Any woman who allows ideological dogma to sway her from giving preventative advice, that’s the real mean girl.

Just Teach Men Not to Rape

The trendy retort from feminists lately is “Teach men not to rape.” Women wouldn’t need prevention strategies if men didn’t attack them. True, but aggressively naive.

Assume for a moment that we could achieve a rape-free world through teaching and that we started today. How many women will we sacrifice to prevention-shouldn’t-be-necessary platitudes while men learn?

Now dismiss the naiveté.  We do teach men to not to see women as conquests. Some refuse to learn; they want the conquest. [Warning: difficult reading of planning sexual assaults.] We also have social norms that discourage rape and laws that forbid it. Still, laws are broken. Regardless, for those who do learn, we nonsensically rail against them for being patronizing. “Teach men not to rape” is just one of those lovely sounding, unachievable sentiments often invoked in the pursuit of a utopian mirage. Like all quests for utopia, we are left exposed to the very sufferings the imagined land is supposed to lack.

To shun rape prevention for women is to expose countless women to violation. That we do this to dream of a better world is a foolish and cruel irony.

*The use of legal recourse as the main defense against male on female rape has brought a rise in false accusations.
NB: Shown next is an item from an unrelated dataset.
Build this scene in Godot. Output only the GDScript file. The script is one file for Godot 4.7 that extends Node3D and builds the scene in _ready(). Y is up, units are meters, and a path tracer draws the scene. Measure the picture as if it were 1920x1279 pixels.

Coupled with the changes in consent law— the details will vary by jurisdiction, but generally, if the prosecutor shows intoxication and sexual contact, then a rape verdict is easy—men can have their lives ruined by an instance of drunken sex. Just as women need prevention advice against rape, men need prevention advice against false accusations. Lucky for them, the advice is simple: men should never engage in any sexual contact with an intoxicated woman.